Cette philosophie a connu une grande vogue dans les années 1930,
alors que Mussolini, Franco et Salazar la présentaient comme le
remède pour sortir de la crise et ressouder des sociétés
divisées. Le corporatisme étayait la vision économique
et sociale du fascisme. C'était aussi l'idéologie préférée
de l'Église catholique à l'époque. Au Québec,
le corporatisme était défendu par Le Devoir, le chanoine
Groulx, et d'autres illuminés qui constituaient l'élite de
l'époque.
Le corporatisme toujours vivant
Le corporatisme n'est plus une idéologie vivante, me direz-vous,
en cette ère où triomphe le « néolibéralisme
». Détrompez-vous! C'est, soixante ans plus tard, plus
que jamais l'idéologie officielle du Québec. La seule différence
fondamentale est que le membre ecclésiastique n'est plus aussi éminent
au sein du corps social harmonisé. L'Église pouvait prétendre
constituer la tête du temps où les curés contrôlaient
nos paroisses d'une main de fer. On la retrouve aujourd'hui quelque part
dans les parties inférieures, parmi d'autres chialeux sans grande
influence.
Les « sommets » divers que le Québec connaît
depuis des décennies (le grand Sommet socio-économique d'il
y a deux ans étant le dernier en date) constituent la quintessence
de la gestion corporatiste. L'État s'entoure des « partenaires
sociaux » qu'il considère important, on fait
des déclarations grandiloquentes sur l'intérêt collectif
pendant quelques jours, et on négocie ferme dans les couloirs sur
la portion du gâteau – payé par les taxes du citoyen – que
chacun obtiendra. Lorsque les enjeux deviennent vraiment importants, on
fait même des sessions à huis clos et on envoie le citoyen-téléspectateur
se coucher.
La Table des décideurs
La Conférence sur l'agriculture et l'agroalimentaire québécois
qui était réunie cette semaine à St-Hyacinthe donne
un bel exemple de cette attribution de positions de pouvoir selon un modèle
corporatiste. Voici quelques extraits du communiqué
de presse qui annonçait la composition de la « Table
des décideurs » présidée par Lucien
Bouchard (ceci n'est pas une blague):
« La Table des décideurs est représentative,
dans des proportions équivalentes, des quatre grands blocs suivants:
l'agriculture, l'agroalimentaire comprenant la transformation et la distribution,
les acteurs socio-économiques, de même que les participants
gouvernementaux et parlementaires. Au total, quelque 50 sièges sont
répartis entre les participants et les participantes en fonction
des regroupements suivants: |
LE BLOC
DE L'AGRICULTURE: 14 SIÈGES
Les producteurs et les productrices agricoles disposent de 10 sièges.

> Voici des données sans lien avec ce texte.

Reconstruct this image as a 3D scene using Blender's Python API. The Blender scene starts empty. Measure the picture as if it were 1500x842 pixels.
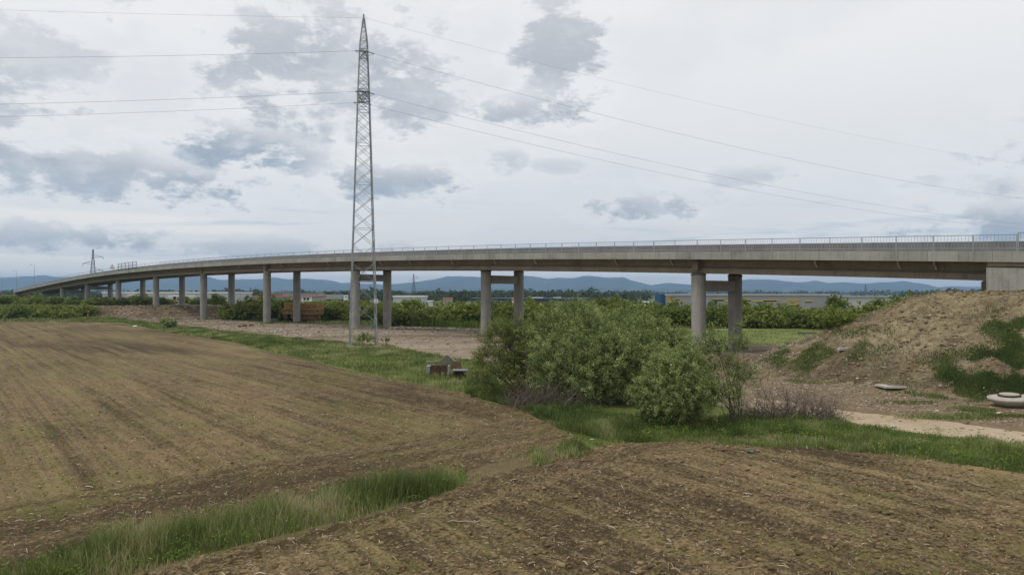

Il seront représentés par des membres de l'Union des producteurs
agricoles (UPA) et par des représentants des fédérations
spécialisées et des fédérations régionales.
Le milieu des intrants à la production dispose de 4 sièges.
Deux sièges sont attribués à l'Association québécoise
des industries de nutrition animale et céréalière
(AQINAC). Les deux autres sièges sont attribués à
la Coopérative fédérée, division meuneries
et approvisionnement à la ferme.
LE BLOC DE L'AGROALIMENTAIRE:
15 SIÈGES
Le secteur de la transformation dispose de 8 sièges. Un siège
est attribué à l'Association des manufacturiers de produits
alimentaires du Québec (AMPAQ). Un siège est attribué
à chacune des entreprises suivantes membres de l'AMPAQ: A. Lassonde
inc. et Aliments Carrière inc. Le Conseil de l'industrie laitière
du Québec dispose d'un siège. Agropur, coopérative
alimentaire dispose d'un siège. Le Conseil des viandes du Canada,
section Québec et l'Association des abattoirs avicoles du Québec
disposeront d'un siège en rotation. Quant à la Coopérative
fédérée, secteur de la transformation, elle dispose
de 2 sièges, dont un est attribué à Lactel.
Etc. etc.
L'harmonie du membre agricole
On peut imaginer toutes les tractations de coulisse, les tordages de bras,
les renvois d'ascenseur, les menaces et les promesses, qui ont eu cours
simplement pour négocier l'obtention d'un siège en rotation.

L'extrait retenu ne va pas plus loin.